Dividends are considered a potentially affected transaction by SARS

I was reading the “How to complete and submit your country by country information” external guide published by SARS and came across the below.

For the purposes of calculating the value of a taxpayer’s annual aggregate (potentially affected transactions):

    • One should include dividends paid / received, the coupon paid / received on preference shares and finance charges flowing from any transaction, operation, scheme, agreement or understanding, directly or indirectly entered into or effected between or for the benefit of either or both a person that is a resident; and any other person that is not a resident.
    • It will exclude any transaction, operation, scheme, agreement or understanding contemplated in section 31(5), (6) or (7) of the Income Tax Act”

I am not sure if you were aware that dividends paid or received should be part of the total  aggregate amount? As you know, if the aggregate of a person’s potentially affected transactions for the year of assessment, without offsetting any potentially affected transactions against one another, exceeds or is reasonably expected to exceed R100 million, you will have to submit your master file and local file.

There have been other discussions around whether the capital balance of a loan (or preference shares) should be part of this determination as well? I think the argument that a company’s debt capacity must be arm’s length and therefore could be seen to be a potentially affected transaction carries a lot of weight as well.

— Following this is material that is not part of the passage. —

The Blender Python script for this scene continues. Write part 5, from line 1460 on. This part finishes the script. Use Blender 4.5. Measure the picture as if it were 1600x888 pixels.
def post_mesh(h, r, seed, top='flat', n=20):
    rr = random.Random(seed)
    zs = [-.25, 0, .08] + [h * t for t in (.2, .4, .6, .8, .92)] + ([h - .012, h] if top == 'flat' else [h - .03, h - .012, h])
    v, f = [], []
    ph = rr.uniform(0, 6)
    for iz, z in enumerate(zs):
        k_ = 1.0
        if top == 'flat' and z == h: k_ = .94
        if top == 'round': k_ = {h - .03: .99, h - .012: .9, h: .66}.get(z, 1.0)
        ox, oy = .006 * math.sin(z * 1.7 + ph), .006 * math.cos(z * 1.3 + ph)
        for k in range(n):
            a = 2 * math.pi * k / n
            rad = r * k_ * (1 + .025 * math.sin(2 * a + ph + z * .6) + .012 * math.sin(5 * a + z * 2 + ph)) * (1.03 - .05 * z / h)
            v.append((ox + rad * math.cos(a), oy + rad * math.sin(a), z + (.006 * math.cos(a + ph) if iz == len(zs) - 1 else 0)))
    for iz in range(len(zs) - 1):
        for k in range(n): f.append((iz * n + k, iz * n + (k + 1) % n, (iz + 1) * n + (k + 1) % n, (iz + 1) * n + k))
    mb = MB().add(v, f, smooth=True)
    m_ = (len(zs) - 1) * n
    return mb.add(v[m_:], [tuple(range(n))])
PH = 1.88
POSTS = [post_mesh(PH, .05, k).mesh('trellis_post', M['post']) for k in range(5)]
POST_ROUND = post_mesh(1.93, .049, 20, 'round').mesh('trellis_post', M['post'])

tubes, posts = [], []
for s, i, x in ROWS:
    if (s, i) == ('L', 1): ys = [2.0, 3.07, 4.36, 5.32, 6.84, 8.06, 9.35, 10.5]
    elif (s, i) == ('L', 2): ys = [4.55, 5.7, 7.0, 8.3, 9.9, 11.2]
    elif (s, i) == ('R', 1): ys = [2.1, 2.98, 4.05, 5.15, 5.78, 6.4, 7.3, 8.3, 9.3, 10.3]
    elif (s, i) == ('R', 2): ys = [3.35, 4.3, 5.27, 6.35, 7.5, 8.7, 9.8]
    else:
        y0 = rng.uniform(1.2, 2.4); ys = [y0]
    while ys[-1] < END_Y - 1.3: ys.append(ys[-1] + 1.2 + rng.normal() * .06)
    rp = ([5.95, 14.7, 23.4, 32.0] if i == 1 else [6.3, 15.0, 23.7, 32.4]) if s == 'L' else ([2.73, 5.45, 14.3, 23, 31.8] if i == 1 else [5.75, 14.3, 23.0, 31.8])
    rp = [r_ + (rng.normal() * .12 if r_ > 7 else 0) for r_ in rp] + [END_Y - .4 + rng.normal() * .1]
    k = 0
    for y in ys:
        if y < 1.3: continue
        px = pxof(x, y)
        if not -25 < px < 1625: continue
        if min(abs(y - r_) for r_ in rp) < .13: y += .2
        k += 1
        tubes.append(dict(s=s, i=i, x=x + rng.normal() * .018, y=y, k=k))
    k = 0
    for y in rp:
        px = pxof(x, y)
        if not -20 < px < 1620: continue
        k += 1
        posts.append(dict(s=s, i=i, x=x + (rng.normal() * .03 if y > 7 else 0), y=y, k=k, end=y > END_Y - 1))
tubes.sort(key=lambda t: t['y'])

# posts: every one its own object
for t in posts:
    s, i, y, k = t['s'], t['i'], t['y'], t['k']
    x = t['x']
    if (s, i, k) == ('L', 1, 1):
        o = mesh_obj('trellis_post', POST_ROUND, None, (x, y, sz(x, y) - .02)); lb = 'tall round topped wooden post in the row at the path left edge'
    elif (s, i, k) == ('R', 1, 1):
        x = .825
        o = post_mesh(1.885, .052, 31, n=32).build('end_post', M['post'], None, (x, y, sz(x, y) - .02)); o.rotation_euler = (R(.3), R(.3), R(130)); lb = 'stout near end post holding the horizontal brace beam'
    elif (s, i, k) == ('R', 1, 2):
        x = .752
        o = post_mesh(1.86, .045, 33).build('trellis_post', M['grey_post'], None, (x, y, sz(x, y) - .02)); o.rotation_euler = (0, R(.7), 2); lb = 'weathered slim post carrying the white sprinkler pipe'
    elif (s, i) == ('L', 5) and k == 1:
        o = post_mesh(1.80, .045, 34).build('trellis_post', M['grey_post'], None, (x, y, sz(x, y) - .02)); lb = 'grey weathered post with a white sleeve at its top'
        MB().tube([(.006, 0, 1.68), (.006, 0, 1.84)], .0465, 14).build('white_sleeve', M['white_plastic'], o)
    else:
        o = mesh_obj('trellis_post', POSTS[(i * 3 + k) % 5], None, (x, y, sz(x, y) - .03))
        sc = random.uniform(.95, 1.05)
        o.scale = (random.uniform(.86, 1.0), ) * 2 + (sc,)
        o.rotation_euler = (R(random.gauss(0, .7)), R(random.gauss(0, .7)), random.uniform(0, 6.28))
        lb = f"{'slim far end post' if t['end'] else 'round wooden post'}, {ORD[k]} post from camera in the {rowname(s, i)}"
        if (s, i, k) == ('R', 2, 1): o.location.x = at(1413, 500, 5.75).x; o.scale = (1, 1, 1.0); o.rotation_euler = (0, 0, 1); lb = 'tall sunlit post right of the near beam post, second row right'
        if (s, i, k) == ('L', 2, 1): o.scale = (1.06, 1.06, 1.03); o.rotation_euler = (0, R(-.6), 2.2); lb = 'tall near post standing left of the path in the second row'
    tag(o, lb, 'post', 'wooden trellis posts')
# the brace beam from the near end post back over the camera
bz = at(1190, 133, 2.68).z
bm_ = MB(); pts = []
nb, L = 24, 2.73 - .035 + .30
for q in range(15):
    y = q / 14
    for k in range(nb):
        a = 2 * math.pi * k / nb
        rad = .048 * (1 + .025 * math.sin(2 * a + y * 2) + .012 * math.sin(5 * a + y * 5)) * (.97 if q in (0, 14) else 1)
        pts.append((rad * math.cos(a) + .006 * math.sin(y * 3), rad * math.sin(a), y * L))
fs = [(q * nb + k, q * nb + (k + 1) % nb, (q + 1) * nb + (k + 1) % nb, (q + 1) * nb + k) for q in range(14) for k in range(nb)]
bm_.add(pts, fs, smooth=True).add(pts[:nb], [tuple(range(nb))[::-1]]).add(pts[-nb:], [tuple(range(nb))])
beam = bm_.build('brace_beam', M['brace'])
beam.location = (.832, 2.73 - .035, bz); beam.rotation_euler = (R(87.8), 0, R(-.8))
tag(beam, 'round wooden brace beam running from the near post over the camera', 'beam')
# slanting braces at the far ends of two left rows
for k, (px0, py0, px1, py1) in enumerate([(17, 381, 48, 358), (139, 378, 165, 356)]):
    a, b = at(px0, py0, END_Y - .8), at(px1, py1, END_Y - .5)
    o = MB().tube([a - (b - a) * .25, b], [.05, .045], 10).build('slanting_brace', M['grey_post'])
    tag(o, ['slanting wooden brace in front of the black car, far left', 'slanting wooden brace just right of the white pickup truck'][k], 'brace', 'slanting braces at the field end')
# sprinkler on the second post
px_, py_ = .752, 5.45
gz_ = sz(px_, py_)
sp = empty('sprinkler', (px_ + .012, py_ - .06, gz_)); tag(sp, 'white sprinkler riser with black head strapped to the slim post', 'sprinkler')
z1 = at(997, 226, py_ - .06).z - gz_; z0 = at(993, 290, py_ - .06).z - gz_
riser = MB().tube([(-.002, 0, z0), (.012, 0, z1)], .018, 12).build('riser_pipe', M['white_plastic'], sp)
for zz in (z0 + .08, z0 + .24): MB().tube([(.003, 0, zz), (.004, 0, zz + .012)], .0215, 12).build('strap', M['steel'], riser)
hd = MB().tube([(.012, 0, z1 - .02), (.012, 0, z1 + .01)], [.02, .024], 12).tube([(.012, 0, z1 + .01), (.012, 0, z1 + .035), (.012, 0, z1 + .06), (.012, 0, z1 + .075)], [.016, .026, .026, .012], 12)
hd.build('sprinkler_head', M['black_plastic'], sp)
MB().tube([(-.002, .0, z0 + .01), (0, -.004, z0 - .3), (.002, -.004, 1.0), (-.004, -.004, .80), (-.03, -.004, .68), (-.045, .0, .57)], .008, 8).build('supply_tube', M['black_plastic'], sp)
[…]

I wonder how far this argument could go with share capital?

As you can see from the above, and SARS’s external guide the threshold is met rather quickly and now even quicker. Also keep in mind the threshold refers to reasonably expected to exceed, which makes this even more grey.

Let me know your thoughts on this and what your view is. Especially around the loan balances and now potentially share capital balances.

12 Replies to “Dividends are considered a potentially affected transaction by SARS”

  1. A few readers asked me privately if it really refers to dividends including dividends of ordinary shares or similar. In short, it does. Part of the reason for this is that it covers potential hybrid transactions which otherwise may not be picked up, another reason is that it it would be too difficult to scope in and out certain transactions from potentially affected transactions.

    What are your thoughts?

  2. One must consider what the revenue authorities are trying to achieve with the information gathering and on that basis determine which amounts need to be included.

    1. Thanks Tania, I just want to caution, the determination of the threshold is quite factual (ignoring certain interpretation for now), having said that, once the threshold is met to support transactions such as inbound interest free loans or ordinary dividends, from an arm’s length perspective, can be short and sweet.

  3. Hi Marcus. My understanding, prior to reading this piece, was that only dividends on certain preference shares would be included in aggregate potentially affected transactions if the underlying nature of the preference share was debt rather than equity in nature. Interested to hear your thoughts on this?

    1. Thanks for your thoughts Craig. I think in short your sentiment is shared by many and it hinges on the fact that, whats the point/reason for including normal dividends. When looking closer at the wording of potentially affected transactions you will notice that no transaction has been specifically excluded. Or in other words, even “normal” dividends are caught by this definition.

      Maybe to reverse your question Craig, how would you specifically exclude dividends from the potentially affected transaction definition, without using the no tax benefit part as this only comes in later on.